* [Task directions]:
Return, exactly as written, every line from the first line of the data below through the line that contains "RNG = np.random.default_rng(11)".

* [Information shown]:

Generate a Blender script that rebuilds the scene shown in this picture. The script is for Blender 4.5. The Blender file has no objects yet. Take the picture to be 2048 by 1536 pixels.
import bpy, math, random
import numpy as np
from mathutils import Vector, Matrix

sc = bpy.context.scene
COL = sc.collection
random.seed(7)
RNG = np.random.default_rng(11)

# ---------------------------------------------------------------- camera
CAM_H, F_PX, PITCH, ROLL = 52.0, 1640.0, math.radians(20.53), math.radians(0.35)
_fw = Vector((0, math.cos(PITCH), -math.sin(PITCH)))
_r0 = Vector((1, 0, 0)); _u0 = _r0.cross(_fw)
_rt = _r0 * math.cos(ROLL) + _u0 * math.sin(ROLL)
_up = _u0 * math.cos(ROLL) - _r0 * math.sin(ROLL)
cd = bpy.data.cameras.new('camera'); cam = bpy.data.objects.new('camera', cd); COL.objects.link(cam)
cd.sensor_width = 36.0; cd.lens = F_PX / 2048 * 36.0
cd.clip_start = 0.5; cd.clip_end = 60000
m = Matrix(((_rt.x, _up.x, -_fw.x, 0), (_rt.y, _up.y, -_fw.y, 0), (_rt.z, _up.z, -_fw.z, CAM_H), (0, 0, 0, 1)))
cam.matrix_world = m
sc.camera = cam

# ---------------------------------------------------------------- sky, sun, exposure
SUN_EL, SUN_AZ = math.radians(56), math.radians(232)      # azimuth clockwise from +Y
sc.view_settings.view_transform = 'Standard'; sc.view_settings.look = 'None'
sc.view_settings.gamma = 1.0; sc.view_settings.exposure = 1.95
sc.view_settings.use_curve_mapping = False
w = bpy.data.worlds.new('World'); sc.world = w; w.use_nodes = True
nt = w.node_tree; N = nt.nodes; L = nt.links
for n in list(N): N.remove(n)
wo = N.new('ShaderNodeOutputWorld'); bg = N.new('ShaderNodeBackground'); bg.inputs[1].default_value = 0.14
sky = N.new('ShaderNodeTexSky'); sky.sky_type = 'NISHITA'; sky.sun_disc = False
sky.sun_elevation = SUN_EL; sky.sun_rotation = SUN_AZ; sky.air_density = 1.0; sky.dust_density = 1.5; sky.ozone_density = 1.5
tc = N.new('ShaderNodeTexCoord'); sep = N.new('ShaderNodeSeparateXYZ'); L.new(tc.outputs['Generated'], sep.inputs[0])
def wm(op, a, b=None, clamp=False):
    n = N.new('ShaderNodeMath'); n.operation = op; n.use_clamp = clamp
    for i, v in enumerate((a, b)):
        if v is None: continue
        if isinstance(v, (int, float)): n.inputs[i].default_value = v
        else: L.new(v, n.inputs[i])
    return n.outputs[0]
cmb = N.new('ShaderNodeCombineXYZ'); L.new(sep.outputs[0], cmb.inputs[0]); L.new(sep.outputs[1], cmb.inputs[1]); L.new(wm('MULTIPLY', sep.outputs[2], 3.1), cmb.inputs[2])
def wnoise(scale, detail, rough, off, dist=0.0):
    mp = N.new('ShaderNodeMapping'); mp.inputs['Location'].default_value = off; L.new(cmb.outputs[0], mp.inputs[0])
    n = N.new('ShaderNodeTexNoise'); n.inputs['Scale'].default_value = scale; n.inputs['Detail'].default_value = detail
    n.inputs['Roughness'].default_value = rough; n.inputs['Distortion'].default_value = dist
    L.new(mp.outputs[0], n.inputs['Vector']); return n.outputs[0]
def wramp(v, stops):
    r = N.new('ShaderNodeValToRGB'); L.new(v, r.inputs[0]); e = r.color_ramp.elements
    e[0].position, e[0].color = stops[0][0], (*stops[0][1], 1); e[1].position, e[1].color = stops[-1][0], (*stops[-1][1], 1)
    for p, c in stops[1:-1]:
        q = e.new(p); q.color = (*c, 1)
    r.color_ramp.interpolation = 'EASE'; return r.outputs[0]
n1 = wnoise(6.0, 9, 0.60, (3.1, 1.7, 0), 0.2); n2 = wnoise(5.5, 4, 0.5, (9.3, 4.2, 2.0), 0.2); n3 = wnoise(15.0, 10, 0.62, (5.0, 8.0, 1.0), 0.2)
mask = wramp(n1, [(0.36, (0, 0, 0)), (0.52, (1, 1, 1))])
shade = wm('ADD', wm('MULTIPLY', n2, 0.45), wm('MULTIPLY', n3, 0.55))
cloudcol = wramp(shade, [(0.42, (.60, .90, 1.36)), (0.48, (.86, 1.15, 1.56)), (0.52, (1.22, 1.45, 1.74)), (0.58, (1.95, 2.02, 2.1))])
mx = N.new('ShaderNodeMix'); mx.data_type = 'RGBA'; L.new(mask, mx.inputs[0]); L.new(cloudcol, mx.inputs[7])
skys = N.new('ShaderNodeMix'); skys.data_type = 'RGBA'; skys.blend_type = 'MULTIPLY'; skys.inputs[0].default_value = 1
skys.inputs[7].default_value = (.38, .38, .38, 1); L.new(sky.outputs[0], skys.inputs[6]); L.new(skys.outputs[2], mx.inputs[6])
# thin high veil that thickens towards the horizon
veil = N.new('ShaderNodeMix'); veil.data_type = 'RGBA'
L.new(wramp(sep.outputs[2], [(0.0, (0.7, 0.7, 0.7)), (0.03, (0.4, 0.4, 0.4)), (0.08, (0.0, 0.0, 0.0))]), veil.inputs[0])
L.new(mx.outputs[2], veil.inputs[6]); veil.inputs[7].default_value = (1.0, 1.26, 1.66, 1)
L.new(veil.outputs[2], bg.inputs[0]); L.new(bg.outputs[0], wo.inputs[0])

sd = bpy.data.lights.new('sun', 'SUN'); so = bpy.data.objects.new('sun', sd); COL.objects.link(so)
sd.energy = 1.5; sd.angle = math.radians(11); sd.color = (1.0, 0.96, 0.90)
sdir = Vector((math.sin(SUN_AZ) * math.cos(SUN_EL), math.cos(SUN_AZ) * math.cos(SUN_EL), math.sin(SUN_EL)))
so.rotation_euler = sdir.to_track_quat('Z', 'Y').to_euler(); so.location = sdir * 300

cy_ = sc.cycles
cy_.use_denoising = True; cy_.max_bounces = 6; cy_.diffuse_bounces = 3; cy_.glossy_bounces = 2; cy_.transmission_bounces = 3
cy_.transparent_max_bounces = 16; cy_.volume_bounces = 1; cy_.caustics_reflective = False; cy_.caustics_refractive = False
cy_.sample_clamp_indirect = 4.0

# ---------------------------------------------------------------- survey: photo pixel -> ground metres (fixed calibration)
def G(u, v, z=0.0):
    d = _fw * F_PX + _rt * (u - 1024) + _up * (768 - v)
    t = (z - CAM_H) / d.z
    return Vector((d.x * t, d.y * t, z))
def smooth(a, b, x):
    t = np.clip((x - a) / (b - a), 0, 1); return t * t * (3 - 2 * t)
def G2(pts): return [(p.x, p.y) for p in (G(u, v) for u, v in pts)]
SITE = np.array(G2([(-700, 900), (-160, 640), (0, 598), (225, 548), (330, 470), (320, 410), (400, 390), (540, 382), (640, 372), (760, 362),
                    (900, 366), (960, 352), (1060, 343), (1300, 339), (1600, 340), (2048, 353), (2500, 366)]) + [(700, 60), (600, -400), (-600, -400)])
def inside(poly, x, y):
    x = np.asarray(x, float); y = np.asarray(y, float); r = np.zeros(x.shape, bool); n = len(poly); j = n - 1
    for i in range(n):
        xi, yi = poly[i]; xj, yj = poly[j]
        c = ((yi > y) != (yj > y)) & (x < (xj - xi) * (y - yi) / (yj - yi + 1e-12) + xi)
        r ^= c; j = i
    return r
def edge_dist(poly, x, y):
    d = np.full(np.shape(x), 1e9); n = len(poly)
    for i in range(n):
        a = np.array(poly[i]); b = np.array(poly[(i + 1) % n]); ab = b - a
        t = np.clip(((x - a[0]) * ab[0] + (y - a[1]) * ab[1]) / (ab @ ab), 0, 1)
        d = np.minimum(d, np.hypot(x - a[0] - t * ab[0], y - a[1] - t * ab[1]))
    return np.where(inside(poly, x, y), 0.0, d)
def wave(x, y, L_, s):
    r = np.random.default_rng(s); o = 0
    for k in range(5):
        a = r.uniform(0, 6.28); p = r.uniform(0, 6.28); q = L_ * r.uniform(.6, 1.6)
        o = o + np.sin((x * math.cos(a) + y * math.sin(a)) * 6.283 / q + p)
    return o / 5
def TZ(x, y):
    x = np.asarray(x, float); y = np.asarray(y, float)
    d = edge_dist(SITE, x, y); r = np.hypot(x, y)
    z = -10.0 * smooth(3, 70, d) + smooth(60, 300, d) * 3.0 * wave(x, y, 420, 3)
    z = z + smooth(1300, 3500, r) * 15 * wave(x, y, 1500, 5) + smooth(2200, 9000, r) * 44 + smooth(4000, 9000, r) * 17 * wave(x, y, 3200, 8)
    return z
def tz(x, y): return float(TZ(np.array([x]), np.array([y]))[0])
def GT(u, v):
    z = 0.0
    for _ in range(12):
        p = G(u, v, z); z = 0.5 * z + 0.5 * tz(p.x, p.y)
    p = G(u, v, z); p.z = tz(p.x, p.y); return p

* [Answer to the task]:
Generate a Blender script that rebuilds the scene shown in this picture. The script is for Blender 4.5. The Blender file has no objects yet. Take the picture to be 2048 by 1536 pixels.
import bpy, math, random
import numpy as np
from mathutils import Vector, Matrix

sc = bpy.context.scene
COL = sc.collection
random.seed(7)
RNG = np.random.default_rng(11)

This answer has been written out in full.